The LDS Church Is Now Teaching Polygamy to Children. Ask Yourself Why.
The Mormon church has quietly released new curriculum materials that introduce polygamy to children, and the timing raises a question that deserves a direct answer: what exactly is the church teaching, and what is it leaving out? Mormon polygamy is back in the classroom, framed through an institutional lens that has historically minimized coercion, power imbalance, and the documented suffering of the women involved.
This is not a peripheral historical footnote. It is one of the most contested and consequential practices in LDS history, and the decision to teach it to young people without full context is an editorial choice with real consequences.

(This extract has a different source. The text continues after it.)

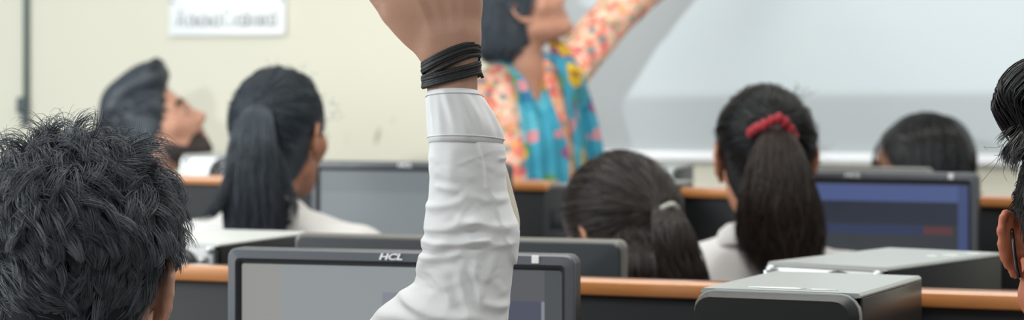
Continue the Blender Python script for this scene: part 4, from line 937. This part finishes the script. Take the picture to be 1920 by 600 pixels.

Mormon Polygamy and the Historical Record Children Won't Hear
Joseph Smith practiced plural marriage beginning in the 1830s. By the time of his death in 1844, he had taken somewhere between 30 and 40 wives, depending on the historical source. That number includes teenagers. It includes women already married to other men. It includes proposals delivered with explicit or implied warnings about spiritual consequences for those who refused.
The LDS Church's own Gospel Topics Essays, published starting in 2013, confirmed many of these details. The essays were not prominently announced. Many members learned about them from sources like the Mormon Stories Podcast rather than from their local congregation.